Erdoğan'ın çevresine bakınca da görüyorsunuz; danışman kadrosunda çok değerli, bilgili kadınlar yer alıyor. Hem ailesindeki, hem danışman kadrosundaki kadınların sözlerine bu kadar değer veren biri nasıl başka türlü olabilir ki! Yine tekrarlıyorum;

Cumhurbaşkanı Erdoğan'ın son derece feminist olduğunu düşünüyorum."

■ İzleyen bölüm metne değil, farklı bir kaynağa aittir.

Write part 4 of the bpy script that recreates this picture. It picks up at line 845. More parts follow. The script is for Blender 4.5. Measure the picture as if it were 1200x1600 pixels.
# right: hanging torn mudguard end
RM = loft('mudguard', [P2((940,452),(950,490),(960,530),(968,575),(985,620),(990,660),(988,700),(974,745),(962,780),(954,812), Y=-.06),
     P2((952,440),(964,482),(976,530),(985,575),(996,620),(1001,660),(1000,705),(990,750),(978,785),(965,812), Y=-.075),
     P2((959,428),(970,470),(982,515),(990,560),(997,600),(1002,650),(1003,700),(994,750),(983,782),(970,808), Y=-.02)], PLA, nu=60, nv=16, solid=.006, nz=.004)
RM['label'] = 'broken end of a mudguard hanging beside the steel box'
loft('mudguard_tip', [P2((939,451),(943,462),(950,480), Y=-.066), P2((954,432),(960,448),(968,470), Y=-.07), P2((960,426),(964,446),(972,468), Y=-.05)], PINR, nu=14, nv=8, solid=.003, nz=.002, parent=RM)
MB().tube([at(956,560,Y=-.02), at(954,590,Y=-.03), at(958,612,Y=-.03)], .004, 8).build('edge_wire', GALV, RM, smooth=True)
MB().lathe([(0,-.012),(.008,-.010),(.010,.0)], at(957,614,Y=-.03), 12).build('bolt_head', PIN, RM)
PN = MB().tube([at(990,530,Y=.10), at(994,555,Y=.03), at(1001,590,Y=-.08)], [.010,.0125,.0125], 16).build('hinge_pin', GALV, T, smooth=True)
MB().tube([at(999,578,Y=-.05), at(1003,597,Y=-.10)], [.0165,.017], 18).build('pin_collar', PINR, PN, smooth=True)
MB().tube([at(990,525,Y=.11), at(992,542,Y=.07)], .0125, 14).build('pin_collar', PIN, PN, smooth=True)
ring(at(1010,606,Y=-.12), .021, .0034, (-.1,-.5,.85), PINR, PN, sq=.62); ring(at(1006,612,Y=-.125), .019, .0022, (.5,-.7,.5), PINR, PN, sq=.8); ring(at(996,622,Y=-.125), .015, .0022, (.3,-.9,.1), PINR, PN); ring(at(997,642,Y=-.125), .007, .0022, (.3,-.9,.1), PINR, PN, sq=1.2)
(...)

ERDOĞAN KADINA DEĞER VEREN BİR LİDER

Erdoğan'ın "Kadın ve erkek farklıdır" açıklamasının, bazıları tarafından çarpıtıldığını ifade eden Alaton "Kadın ve erkek yaratılış olarak farklıdır tabii ki. Farklı olduğumuz için zaten birbirimizi tamamlıyoruz. Bu yüzden Erdoğan'ın bu sözüne katılıyorum. Erdoğan, kadına çok değer veren bir lider. Haklar açısından, kadın ve erkeğin eşitliğini savunuyor; bu çok önemli. Külliye'deki kadrolara bakınca bile görebilirsiniz bunu. Külliye'deki kadrolarda, erkekler kadar kadınlar da görev alıyor. Böyle eğitimli, güçlü kadınları Külliye'de görmek beni mutlu ediyor açıkçası."

 

TÜRK KADINI UYANMAYA YENİ BAŞLADI

Leyla Alaton, "Türk kadınını nasıl tarif edersiniz?" sorusuna ise şu cevabı verdi; 
"Uyanmaya yeni başlamış çok büyük bir güç olarak görüyorum Türk kadınını. Kadınlar, bugüne kadar bastırdıkları gücü şimdi ekonomik hayata kanalize ediyor. Doğurganlıklarını, işteki doğurganlığa çevirdiler. Ülkemizin ilerlemesi için gerekli olan bu. Özellikle Anadolu'daki kadınlarımızın üretime katkısını gördükçe gelecek adına daha da umutlanıyorum. Yıllar önce konuşmacı olarak Amerika'da katıldığım bir panelde, Türk kadının ne kadar güçlü ve üretken olduğunu anlattığımda, bir dinleyici "Türkiye'de başörtülü kadınların sayısı artıyor. Bunun için ne düşünüyorsunuz?" diye sormuştu. Ben de "Başını kapatmak, beynini kapatmak anlamına gelmez. Kimsenin tercihine karışamazsın" diye cevaplamıştım. Soruyu soran kalakalmıştı! Başörtülü diye ayrımcılık yapmak insan haklarına aykırı. Neyse ki ülke olarak başörtü sorununu geride bıraktığımızı düşünüyorum.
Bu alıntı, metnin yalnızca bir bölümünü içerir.